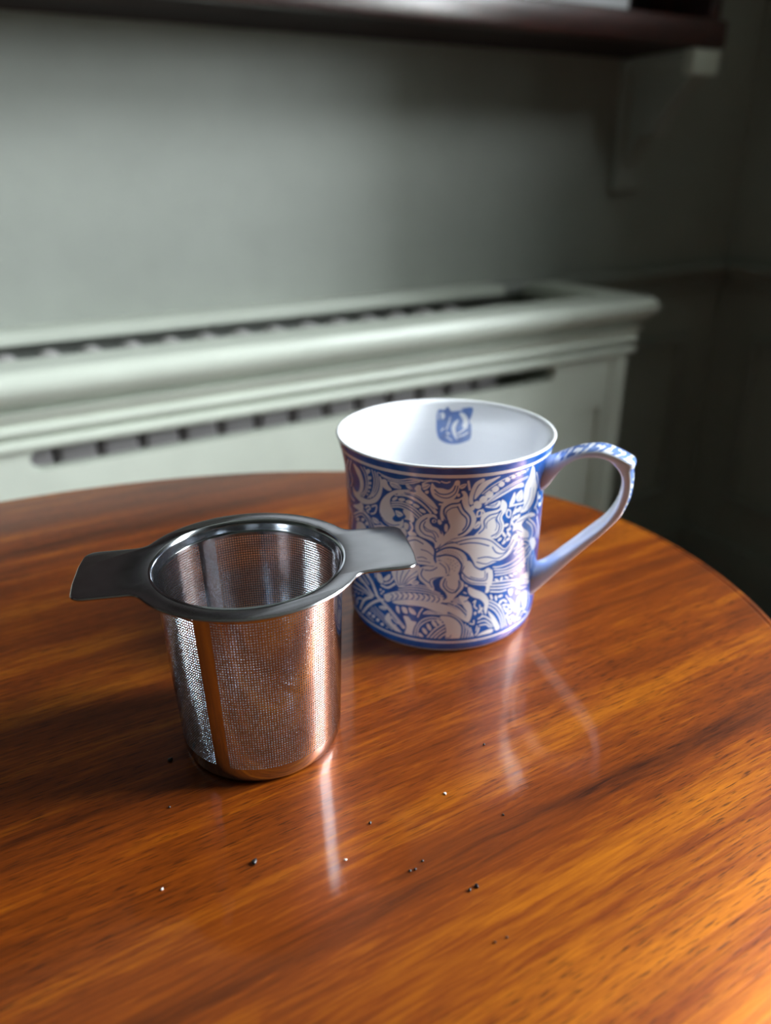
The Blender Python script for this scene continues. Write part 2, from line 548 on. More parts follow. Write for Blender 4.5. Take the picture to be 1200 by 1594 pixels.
b = MB(so); b.box(SX0, SX1, SYF + .006, YW - .001, SZ + .50, SZ + .522, .003); b.build('upper_board', M['shelf'], shelf)

wb = empty('storage_box', (.585, .945, SZ + .0355))
tag(wb, 'white box standing at the front edge of the dark shelf', 'box')
bo = wb.location.copy()
b = MB(bo); b.box(.325, .895, SYF + .006, SYF + .125, SZ + .0357, SZ + .285, .0015); b.build('box_body', M['book'], wb)
b = MB(bo); b.box(.323, .897, SYF + .004, SYF + .127, SZ + .285, SZ + .340, .002); b.build('lid', M['book'], wb)

br = empty('shelf_bracket', (1.06, YW, T0 + .132))
tag(br, 'sage painted scroll bracket under the right end of the dark shelf', 'bracket')
bo = br.location.copy()
b = MB(bo); b.box(1.035, 1.089, YW - .018, YW - .0005, T0 + .134, SZ - .002, .003); b.build('wall_plate', M['wall'], br)
bp_ = [(1.012, .172), (1.007, .176), (1.001, .190), (.994, .203), (.985, .212), (.972, .217), (.957, .219), (.954, .224), (.951, .233), (.946, .242), (.937, .252), (.926, .265), (.914, .278), (.903, .287), (.896, .291), (.896, .311), (1.012, .311)]
b = MB(bo); n = len(bp_)
b.add([(x, y, T0 + z) for x in (1.047, 1.078) for y, z in bp_], [(i, (i + 1) % n, n + (i + 1) % n, n + i) for i in range(n)] + [tuple(range(n)), tuple(range(n, 2 * n))])
auto_smooth(b.build('scroll', M['wall'], br), 50)
b = MB(bo); b.box(1.035, 1.087, .902, 1.012, T0 + .311, SZ - .001, .002); b.build('bearer', M['wall'], br)
b = MB(bo); b.box(1.033, 1.089, .884, .902, T0 + .295, SZ - .001, .002); b.build('end_block', M['sage'], br)  # lighter paint than the bracket stands in for light on this front

# ------------------------------------------------------------------ table
TCX, TCY, TA, TB = -.008, .2456, .3075, .2188
tab = empty('oval_table', (TCX, TCY, 0))
tag(tab, 'oval polished mahogany pedestal table carrying the mug and strainer', 'table')
lathe('table_top', [(-.075, -.022), (-.016, -.022), (-.010, -.020), (-.006, -.016), (-.002, -.010), (-.0005, -.006), (.0, -.003), (-.0006, -.0012), (-.0018, -.0004), (-.0032, -.0002), (-.0037, -.0006), (-.0042, -.0002), (-.0052, 0.0), (-.07, 0.0)], M['table'], tab, 192, (0, 0, T0), ell=(TA, TB, .236))
lathe('column', [(.012, .0), (.060, .0), (.062, .02), (.045, .05), (.028, .09), (.024, .15), (.034, .22), (.040, .28), (.030, .35), (.022, .42), (.026, .48), (.040, .52), (.048, .545), (.07, .556), (.07, .5659), (.01, .5659)], M['table'], tab, 48, (0, 0, .11))
for a in (90, 210, 330):
    pts = [(.035, .20), (.09, .215), (.16, .16), (.22, .07), (.28, .035)]
    b = MB((0, 0, 0))
    rings = []
    for i, (r, z) in enumerate(pts):
        h, w = (.034, .03, .024, .018, .016)[i], (.02, .018, .016, .014, .018)[i]
        rings += [(r, -w, z - h), (r, w, z - h), (r, w, z + h * .3), (r, -w, z + h * .3)]
    fs = [(i * 4 + k, i * 4 + (k + 1) % 4, i * 4 + 4 + (k + 1) % 4, i * 4 + 4 + k) for i in range(4) for k in range(4)] + [(0, 1, 2, 3), (16, 17, 18, 19)]
    ca, sa = math.cos(math.radians(a)), math.sin(math.radians(a))
    zmin = min(q[2] for q in rings)
    b.add([(x * ca - y * sa, x * sa + y * ca, z - zmin) for x, y, z in rings], fs)
    auto_smooth(b.build('leg', M['table'], tab), 45)

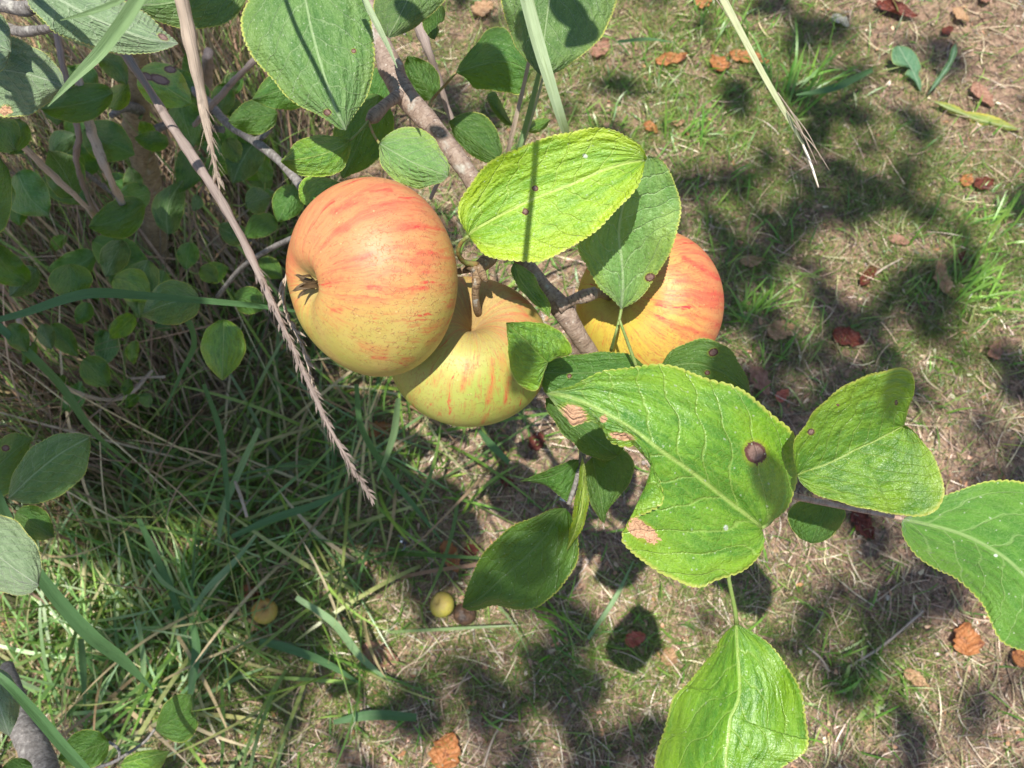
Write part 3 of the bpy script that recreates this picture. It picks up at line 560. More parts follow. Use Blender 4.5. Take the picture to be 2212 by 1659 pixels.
L_(B, YOUNG, [(1646, 1140), (1628, 1124), (1578, 1086), (1508, 1030), (1475, 1006), (1437, 980), (1370, 930), (1304, 890), (1237, 860), (1204, 852), (1178, 848)],
   [(1650, 1166), (1645, 1186), (1628, 1213), (1608, 1233), (1585, 1245), (1542, 1256), (1518, 1266), (1492, 1264), (1454, 1251), (1424, 1240), (1390, 1213), (1364, 1189), (1345, 1166), (1347, 1146), (1357, 1131), (1372, 1122), (1396, 1111), (1428, 1088), (1429, 1060), (1420, 1030), (1404, 1003), (1387, 983), (1375, 967), (1340, 962), (1317, 950), (1304, 930), (1284, 914), (1257, 917), (1236, 922), (1227, 906), (1210, 886), (1197, 868)],
   [(1675, 1119), (1702, 1093), (1714, 1068), (1724, 1040), (1727, 1010), (1725, 980), (1717, 946), (1702, 923), (1675, 898), (1642, 870), (1608, 847), (1575, 831), (1542, 820), (1508, 808), (1474, 797), (1437, 790), (1404, 788), (1370, 790), (1337, 795), (1304, 802), (1267, 820), (1237, 833), (1204, 839)],
   .345, .300, .006, .018, -.020, .0022, spots=[(1632, 978, 22, 25, -30, 0), (1240, 897, 27, 19, 30, 1), (1346, 943, 24, 8, 10, 1), (1388, 1148, 34, 17, 35, 1), (1568, 1140, 6, 7, 0, 2), (1304, 905, 7, 7, 0, 1)], seed=3, teeth=1.15,
   label='largest glossy leaf, bitten into at one side, with a brown gall and dry tan patches', pet=([(1646, 1140, .345), (1662, 1128, .35), (1680, 1100, .36), (1704, 1070, .37)], [4.5, 5, 5, 6]))
L_(B, YOUNG, [(1722, 1026), (1740, 1018), (1792, 1000), (1858, 966), (1880, 957), (1908, 943), (1954, 919)],
   [(1714, 990), (1718, 948), (1742, 914), (1758, 890), (1785, 863), (1815, 839), (1858, 816), (1902, 803), (1942, 794), (1966, 803), (1976, 822), (1975, 846), (1963, 880), (1958, 906)],
   [(1732, 1046), (1758, 1066), (1808, 1083), (1875, 1100), (1930, 1110), (1980, 1116), (2022, 1103), (2037, 1080), (2038, 1043), (2028, 1010), (2008, 973), (1980, 938), (1960, 922)],
   .330, .330, -.026, -.010, -.002, .002, spots=[(1752, 933, 8, 7, 0, 0), (1936, 870, 4, 6, 0, 0), (1810, 875, 3, 3, 0, 0)], seed=4, k=1.2, label='folded lime leaf beside the bitten one, half in its shade')
L_(B, MID, [(1946, 1121), (2008, 1134), (2075, 1153), (2142, 1186), (2192, 1223), (2250, 1290), (2300, 1420)],
   [(1948, 1152), (1962, 1176), (1988, 1206), (2025, 1233), (2062, 1249), (2095, 1273), (2122, 1306), (2142, 1353), (2162, 1383), (2192, 1399), (2240, 1412), (2280, 1425)],
   [(1990, 1098), (2042, 1071), (2075, 1056), (2108, 1045), (2142, 1040), (2212, 1041), (2290, 1070), (2350, 1150), (2370, 1270), (2350, 1380)],
   .372, .40, .010, .004, .004, .003, seed=5, spots=[(2151, 1200, 6, 4, 20, 2)], label='smooth mid-green leaf at the end of the pink shoot, cut off by the photo edge')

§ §

* [Stated task] Transcribe every record above exactly, leaving out the pictures.

* [The answer]
The Blender Python script for this scene continues. Write part 2, from line 548 on. More parts follow. Write for Blender 4.5. Take the picture to be 1200 by 1594 pixels.
b = MB(so); b.box(SX0, SX1, SYF + .006, YW - .001, SZ + .50, SZ + .522, .003); b.build('upper_board', M['shelf'], shelf)

wb = empty('storage_box', (.585, .945, SZ + .0355))
tag(wb, 'white box standing at the front edge of the dark shelf', 'box')
bo = wb.location.copy()
b = MB(bo); b.box(.325, .895, SYF + .006, SYF + .125, SZ + .0357, SZ + .285, .0015); b.build('box_body', M['book'], wb)
b = MB(bo); b.box(.323, .897, SYF + .004, SYF + .127, SZ + .285, SZ + .340, .002); b.build('lid', M['book'], wb)

br = empty('shelf_bracket', (1.06, YW, T0 + .132))
tag(br, 'sage painted scroll bracket under the right end of the dark shelf', 'bracket')
bo = br.location.copy()
b = MB(bo); b.box(1.035, 1.089, YW - .018, YW - .0005, T0 + .134, SZ - .002, .003); b.build('wall_plate', M['wall'], br)
bp_ = [(1.012, .172), (1.007, .176), (1.001, .190), (.994, .203), (.985, .212), (.972, .217), (.957, .219), (.954, .224), (.951, .233), (.946, .242), (.937, .252), (.926, .265), (.914, .278), (.903, .287), (.896, .291), (.896, .311), (1.012, .311)]
b = MB(bo); n = len(bp_)
b.add([(x, y, T0 + z) for x in (1.047, 1.078) for y, z in bp_], [(i, (i + 1) % n, n + (i + 1) % n, n + i) for i in range(n)] + [tuple(range(n)), tuple(range(n, 2 * n))])
auto_smooth(b.build('scroll', M['wall'], br), 50)
b = MB(bo); b.box(1.035, 1.087, .902, 1.012, T0 + .311, SZ - .001, .002); b.build('bearer', M['wall'], br)
b = MB(bo); b.box(1.033, 1.089, .884, .902, T0 + .295, SZ - .001, .002); b.build('end_block', M['sage'], br)  # lighter paint than the bracket stands in for light on this front

# ------------------------------------------------------------------ table
TCX, TCY, TA, TB = -.008, .2456, .3075, .2188
tab = empty('oval_table', (TCX, TCY, 0))
tag(tab, 'oval polished mahogany pedestal table carrying the mug and strainer', 'table')
lathe('table_top', [(-.075, -.022), (-.016, -.022), (-.010, -.020), (-.006, -.016), (-.002, -.010), (-.0005, -.006), (.0, -.003), (-.0006, -.0012), (-.0018, -.0004), (-.0032, -.0002), (-.0037, -.0006), (-.0042, -.0002), (-.0052, 0.0), (-.07, 0.0)], M['table'], tab, 192, (0, 0, T0), ell=(TA, TB, .236))
lathe('column', [(.012, .0), (.060, .0), (.062, .02), (.045, .05), (.028, .09), (.024, .15), (.034, .22), (.040, .28), (.030, .35), (.022, .42), (.026, .48), (.040, .52), (.048, .545), (.07, .556), (.07, .5659), (.01, .5659)], M['table'], tab, 48, (0, 0, .11))
for a in (90, 210, 330):
    pts = [(.035, .20), (.09, .215), (.16, .16), (.22, .07), (.28, .035)]
    b = MB((0, 0, 0))
    rings = []
    for i, (r, z) in enumerate(pts):
        h, w = (.034, .03, .024, .018, .016)[i], (.02, .018, .016, .014, .018)[i]
        rings += [(r, -w, z - h), (r, w, z - h), (r, w, z + h * .3), (r, -w, z + h * .3)]
    fs = [(i * 4 + k, i * 4 + (k + 1) % 4, i * 4 + 4 + (k + 1) % 4, i * 4 + 4 + k) for i in range(4) for k in range(4)] + [(0, 1, 2, 3), (16, 17, 18, 19)]
    ca, sa = math.cos(math.radians(a)), math.sin(math.radians(a))
    zmin = min(q[2] for q in rings)
    b.add([(x * ca - y * sa, x * sa + y * ca, z - zmin) for x, y, z in rings], fs)
    auto_smooth(b.build('leg', M['table'], tab), 45)

Write part 3 of the bpy script that recreates this picture. It picks up at line 560. More parts follow. Use Blender 4.5. Take the picture to be 2212 by 1659 pixels.
L_(B, YOUNG, [(1646, 1140), (1628, 1124), (1578, 1086), (1508, 1030), (1475, 1006), (1437, 980), (1370, 930), (1304, 890), (1237, 860), (1204, 852), (1178, 848)],
   [(1650, 1166), (1645, 1186), (1628, 1213), (1608, 1233), (1585, 1245), (1542, 1256), (1518, 1266), (1492, 1264), (1454, 1251), (1424, 1240), (1390, 1213), (1364, 1189), (1345, 1166), (1347, 1146), (1357, 1131), (1372, 1122), (1396, 1111), (1428, 1088), (1429, 1060), (1420, 1030), (1404, 1003), (1387, 983), (1375, 967), (1340, 962), (1317, 950), (1304, 930), (1284, 914), (1257, 917), (1236, 922), (1227, 906), (1210, 886), (1197, 868)],
   [(1675, 1119), (1702, 1093), (1714, 1068), (1724, 1040), (1727, 1010), (1725, 980), (1717, 946), (1702, 923), (1675, 898), (1642, 870), (1608, 847), (1575, 831), (1542, 820), (1508, 808), (1474, 797), (1437, 790), (1404, 788), (1370, 790), (1337, 795), (1304, 802), (1267, 820), (1237, 833), (1204, 839)],
   .345, .300, .006, .018, -.020, .0022, spots=[(1632, 978, 22, 25, -30, 0), (1240, 897, 27, 19, 30, 1), (1346, 943, 24, 8, 10, 1), (1388, 1148, 34, 17, 35, 1), (1568, 1140, 6, 7, 0, 2), (1304, 905, 7, 7, 0, 1)], seed=3, teeth=1.15,
   label='largest glossy leaf, bitten into at one side, with a brown gall and dry tan patches', pet=([(1646, 1140, .345), (1662, 1128, .35), (1680, 1100, .36), (1704, 1070, .37)], [4.5, 5, 5, 6]))
L_(B, YOUNG, [(1722, 1026), (1740, 1018), (1792, 1000), (1858, 966), (1880, 957), (1908, 943), (1954, 919)],
   [(1714, 990), (1718, 948), (1742, 914), (1758, 890), (1785, 863), (1815, 839), (1858, 816), (1902, 803), (1942, 794), (1966, 803), (1976, 822), (1975, 846), (1963, 880), (1958, 906)],
   [(1732, 1046), (1758, 1066), (1808, 1083), (1875, 1100), (1930, 1110), (1980, 1116), (2022, 1103), (2037, 1080), (2038, 1043), (2028, 1010), (2008, 973), (1980, 938), (1960, 922)],
   .330, .330, -.026, -.010, -.002, .002, spots=[(1752, 933, 8, 7, 0, 0), (1936, 870, 4, 6, 0, 0), (1810, 875, 3, 3, 0, 0)], seed=4, k=1.2, label='folded lime leaf beside the bitten one, half in its shade')
L_(B, MID, [(1946, 1121), (2008, 1134), (2075, 1153), (2142, 1186), (2192, 1223), (2250, 1290), (2300, 1420)],
   [(1948, 1152), (1962, 1176), (1988, 1206), (2025, 1233), (2062, 1249), (2095, 1273), (2122, 1306), (2142, 1353), (2162, 1383), (2192, 1399), (2240, 1412), (2280, 1425)],
   [(1990, 1098), (2042, 1071), (2075, 1056), (2108, 1045), (2142, 1040), (2212, 1041), (2290, 1070), (2350, 1150), (2370, 1270), (2350, 1380)],
   .372, .40, .010, .004, .004, .003, seed=5, spots=[(2151, 1200, 6, 4, 20, 2)], label='smooth mid-green leaf at the end of the pink shoot, cut off by the photo edge')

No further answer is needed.